[Work to do]
Only lines holding the word "scene" should be copied from the material.

[Material provided]
----------

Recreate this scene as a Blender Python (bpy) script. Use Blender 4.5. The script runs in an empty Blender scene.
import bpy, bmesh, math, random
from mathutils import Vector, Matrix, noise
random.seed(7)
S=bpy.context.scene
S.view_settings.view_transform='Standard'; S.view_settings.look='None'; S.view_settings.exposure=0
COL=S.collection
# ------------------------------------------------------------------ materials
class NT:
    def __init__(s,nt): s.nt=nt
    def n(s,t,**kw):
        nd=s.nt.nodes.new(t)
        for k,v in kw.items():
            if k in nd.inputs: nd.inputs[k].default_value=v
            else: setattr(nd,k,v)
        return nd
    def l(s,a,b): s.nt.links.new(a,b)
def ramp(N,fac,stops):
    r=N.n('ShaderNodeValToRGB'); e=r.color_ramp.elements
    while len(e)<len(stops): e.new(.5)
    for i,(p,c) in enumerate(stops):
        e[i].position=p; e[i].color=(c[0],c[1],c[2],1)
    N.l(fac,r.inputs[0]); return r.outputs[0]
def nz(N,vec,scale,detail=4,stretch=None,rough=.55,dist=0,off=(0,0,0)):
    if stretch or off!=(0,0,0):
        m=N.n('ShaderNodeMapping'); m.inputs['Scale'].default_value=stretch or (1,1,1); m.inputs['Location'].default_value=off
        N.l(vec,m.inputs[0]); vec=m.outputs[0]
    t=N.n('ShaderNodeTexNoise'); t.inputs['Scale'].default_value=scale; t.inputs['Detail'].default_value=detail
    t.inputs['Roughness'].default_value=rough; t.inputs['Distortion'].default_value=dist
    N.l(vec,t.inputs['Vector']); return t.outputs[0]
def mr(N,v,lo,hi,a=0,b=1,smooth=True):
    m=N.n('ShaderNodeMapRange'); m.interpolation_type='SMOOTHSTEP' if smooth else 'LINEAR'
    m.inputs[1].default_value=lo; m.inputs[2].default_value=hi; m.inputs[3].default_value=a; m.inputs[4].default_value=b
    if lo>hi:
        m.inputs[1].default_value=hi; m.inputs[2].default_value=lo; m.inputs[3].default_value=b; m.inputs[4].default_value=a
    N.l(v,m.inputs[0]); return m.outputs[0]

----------

[Complete response]
Recreate this scene as a Blender Python (bpy) script. Use Blender 4.5. The script runs in an empty Blender scene.
S=bpy.context.scene